Problem details
Gather all lines with the word "pixels" in them.

------------------------------------------------

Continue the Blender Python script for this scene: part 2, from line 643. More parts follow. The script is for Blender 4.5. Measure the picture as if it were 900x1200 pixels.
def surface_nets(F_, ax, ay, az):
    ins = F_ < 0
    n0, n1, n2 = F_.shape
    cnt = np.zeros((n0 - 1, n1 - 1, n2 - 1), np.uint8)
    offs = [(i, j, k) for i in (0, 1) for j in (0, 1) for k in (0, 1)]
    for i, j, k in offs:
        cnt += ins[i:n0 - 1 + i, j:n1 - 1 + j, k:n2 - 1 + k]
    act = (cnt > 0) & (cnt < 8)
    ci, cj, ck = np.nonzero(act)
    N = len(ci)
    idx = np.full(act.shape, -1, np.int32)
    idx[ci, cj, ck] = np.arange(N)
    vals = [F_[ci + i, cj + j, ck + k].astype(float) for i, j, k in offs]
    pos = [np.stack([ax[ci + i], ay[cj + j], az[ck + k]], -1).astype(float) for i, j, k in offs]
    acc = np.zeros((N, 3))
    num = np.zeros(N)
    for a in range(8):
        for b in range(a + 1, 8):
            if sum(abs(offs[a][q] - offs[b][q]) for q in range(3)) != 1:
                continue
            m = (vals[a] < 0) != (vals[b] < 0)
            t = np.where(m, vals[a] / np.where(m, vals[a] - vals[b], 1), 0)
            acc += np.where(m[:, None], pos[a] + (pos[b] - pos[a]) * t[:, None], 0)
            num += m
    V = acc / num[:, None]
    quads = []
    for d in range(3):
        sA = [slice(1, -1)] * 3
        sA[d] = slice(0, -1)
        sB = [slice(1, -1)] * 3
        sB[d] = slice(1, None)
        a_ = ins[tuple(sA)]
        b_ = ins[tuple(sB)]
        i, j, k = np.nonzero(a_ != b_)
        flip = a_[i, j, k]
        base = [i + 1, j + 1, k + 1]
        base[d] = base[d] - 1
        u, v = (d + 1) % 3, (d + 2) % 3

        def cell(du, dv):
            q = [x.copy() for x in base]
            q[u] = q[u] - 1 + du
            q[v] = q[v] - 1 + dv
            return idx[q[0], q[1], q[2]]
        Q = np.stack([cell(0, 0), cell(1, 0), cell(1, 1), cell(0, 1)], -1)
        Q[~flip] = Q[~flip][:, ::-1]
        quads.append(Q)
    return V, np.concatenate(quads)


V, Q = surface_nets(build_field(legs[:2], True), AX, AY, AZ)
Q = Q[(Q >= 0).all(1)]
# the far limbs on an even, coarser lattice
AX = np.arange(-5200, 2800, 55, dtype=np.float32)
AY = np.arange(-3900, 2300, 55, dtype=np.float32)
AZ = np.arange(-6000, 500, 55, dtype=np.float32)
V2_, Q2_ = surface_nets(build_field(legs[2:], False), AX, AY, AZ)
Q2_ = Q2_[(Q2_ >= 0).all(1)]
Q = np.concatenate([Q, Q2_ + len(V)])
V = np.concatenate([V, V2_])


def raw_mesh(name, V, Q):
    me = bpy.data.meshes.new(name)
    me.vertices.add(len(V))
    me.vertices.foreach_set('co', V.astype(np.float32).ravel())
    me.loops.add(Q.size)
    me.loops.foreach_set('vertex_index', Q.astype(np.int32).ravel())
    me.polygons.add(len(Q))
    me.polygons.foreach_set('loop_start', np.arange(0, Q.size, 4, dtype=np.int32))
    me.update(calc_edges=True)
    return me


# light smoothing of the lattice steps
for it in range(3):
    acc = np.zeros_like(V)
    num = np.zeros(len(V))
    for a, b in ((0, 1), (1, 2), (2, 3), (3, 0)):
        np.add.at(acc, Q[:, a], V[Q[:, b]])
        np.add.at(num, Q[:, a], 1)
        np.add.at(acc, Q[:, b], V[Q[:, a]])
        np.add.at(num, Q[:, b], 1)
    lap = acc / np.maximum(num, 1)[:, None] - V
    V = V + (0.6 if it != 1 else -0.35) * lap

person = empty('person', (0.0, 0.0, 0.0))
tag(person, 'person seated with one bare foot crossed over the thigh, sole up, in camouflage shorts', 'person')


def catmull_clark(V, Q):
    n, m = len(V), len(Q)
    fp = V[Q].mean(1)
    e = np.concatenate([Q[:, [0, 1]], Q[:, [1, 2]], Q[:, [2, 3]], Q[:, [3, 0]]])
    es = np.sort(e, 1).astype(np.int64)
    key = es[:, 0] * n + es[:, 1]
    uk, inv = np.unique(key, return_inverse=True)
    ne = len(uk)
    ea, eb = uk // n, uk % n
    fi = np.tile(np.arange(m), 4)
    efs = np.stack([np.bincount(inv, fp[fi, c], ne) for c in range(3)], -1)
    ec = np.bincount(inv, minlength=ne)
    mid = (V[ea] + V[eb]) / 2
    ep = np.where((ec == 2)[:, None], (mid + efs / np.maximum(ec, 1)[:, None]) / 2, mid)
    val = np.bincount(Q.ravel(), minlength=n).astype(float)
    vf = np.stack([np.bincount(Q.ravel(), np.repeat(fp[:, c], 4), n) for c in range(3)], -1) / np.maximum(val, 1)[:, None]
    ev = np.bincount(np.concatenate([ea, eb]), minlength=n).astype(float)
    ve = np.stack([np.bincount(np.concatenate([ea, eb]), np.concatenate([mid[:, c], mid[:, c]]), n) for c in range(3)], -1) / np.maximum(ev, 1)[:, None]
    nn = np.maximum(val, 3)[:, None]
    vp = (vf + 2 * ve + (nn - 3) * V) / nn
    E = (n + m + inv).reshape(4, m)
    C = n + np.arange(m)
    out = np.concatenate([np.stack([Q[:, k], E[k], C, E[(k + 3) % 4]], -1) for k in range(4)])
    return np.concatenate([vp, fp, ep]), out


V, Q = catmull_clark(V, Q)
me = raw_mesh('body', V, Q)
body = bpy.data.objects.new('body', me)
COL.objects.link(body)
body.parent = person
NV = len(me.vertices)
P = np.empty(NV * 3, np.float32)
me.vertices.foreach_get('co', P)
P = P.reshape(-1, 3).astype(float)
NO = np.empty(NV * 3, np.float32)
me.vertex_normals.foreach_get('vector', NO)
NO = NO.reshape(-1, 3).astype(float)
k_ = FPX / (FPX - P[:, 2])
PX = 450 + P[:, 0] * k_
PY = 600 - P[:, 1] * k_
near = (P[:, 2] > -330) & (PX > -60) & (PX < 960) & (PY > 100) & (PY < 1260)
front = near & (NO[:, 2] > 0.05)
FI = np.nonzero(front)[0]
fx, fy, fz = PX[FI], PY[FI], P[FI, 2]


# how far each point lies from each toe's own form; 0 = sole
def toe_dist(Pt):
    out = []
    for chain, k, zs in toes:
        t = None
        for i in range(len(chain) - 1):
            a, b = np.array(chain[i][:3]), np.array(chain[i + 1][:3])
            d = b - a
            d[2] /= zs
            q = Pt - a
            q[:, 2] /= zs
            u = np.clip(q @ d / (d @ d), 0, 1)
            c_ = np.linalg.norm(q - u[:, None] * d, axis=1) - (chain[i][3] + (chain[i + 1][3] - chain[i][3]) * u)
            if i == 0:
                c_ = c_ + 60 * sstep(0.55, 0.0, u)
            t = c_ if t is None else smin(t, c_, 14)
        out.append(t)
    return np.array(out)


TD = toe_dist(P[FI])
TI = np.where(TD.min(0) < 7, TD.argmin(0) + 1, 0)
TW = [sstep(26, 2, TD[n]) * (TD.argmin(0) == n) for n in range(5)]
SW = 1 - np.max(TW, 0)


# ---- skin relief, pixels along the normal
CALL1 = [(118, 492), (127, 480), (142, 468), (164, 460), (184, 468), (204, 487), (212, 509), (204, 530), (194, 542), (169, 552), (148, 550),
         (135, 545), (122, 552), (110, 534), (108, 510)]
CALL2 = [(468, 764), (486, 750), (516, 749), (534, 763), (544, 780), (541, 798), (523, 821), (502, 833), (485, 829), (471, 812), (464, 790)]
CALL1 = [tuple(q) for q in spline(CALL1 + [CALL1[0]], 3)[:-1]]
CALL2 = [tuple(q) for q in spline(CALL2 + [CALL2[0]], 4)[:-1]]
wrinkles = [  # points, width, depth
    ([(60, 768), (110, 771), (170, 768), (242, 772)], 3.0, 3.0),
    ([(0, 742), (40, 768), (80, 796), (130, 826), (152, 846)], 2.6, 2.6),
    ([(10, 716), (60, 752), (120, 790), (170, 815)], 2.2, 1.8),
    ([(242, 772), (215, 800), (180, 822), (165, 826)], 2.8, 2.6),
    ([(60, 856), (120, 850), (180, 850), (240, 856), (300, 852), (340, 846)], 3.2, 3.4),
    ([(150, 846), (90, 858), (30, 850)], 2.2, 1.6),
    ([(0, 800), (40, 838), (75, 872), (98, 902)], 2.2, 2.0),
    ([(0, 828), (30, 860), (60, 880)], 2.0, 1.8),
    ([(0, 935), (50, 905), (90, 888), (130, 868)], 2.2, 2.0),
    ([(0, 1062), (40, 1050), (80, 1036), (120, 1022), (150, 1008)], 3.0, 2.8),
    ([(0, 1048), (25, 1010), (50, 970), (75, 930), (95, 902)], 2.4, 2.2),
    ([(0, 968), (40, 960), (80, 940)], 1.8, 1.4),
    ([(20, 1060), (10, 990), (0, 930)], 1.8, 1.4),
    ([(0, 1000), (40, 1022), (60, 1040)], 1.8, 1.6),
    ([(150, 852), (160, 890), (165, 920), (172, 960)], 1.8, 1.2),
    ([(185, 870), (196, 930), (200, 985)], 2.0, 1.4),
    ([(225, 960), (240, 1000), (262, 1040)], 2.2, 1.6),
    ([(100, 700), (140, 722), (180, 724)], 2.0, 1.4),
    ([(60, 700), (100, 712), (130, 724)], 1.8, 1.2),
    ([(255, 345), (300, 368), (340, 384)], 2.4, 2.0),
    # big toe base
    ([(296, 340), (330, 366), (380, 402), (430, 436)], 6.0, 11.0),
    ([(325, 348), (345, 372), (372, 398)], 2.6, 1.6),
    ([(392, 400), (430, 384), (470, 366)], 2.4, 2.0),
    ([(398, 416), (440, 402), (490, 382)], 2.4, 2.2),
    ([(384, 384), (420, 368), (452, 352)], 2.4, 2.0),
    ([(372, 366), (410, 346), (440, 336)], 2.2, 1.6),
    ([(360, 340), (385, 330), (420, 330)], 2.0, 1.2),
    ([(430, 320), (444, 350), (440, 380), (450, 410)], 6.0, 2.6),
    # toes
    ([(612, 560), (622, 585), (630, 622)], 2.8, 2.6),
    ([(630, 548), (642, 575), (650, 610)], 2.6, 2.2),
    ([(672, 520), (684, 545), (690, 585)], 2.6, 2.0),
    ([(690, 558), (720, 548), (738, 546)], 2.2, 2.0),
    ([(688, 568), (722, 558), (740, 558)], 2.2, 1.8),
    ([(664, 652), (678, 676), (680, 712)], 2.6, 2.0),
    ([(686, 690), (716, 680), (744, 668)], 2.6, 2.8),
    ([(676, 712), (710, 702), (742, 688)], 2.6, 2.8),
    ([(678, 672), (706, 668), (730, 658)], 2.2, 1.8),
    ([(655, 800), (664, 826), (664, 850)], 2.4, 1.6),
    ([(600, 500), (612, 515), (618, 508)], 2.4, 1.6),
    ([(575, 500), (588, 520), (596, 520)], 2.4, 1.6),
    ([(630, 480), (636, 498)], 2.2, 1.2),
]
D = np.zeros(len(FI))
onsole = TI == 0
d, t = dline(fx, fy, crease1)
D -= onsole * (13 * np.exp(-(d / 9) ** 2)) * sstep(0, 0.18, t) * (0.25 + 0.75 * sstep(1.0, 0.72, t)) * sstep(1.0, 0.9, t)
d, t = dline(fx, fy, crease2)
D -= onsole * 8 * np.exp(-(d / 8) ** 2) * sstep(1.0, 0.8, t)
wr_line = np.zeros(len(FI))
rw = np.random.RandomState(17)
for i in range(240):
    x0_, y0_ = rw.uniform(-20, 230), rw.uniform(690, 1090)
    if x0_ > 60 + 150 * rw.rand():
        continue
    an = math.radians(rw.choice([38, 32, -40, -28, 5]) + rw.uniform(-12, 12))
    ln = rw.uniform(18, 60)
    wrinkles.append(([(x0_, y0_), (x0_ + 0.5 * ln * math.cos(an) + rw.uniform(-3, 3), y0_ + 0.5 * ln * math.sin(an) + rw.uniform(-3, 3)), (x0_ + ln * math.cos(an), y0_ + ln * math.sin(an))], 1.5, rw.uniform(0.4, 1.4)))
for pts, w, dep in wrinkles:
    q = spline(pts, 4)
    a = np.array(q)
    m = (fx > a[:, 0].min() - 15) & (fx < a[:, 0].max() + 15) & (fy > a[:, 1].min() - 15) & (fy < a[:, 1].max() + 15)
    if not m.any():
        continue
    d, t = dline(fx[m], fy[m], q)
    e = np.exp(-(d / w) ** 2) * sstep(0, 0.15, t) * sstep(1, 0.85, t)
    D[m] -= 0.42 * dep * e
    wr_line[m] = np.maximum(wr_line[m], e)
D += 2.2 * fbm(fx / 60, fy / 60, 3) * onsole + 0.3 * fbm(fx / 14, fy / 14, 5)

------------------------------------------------

Task answer
Continue the Blender Python script for this scene: part 2, from line 643. More parts follow. The script is for Blender 4.5. Measure the picture as if it were 900x1200 pixels.
# ---- skin relief, pixels along the normal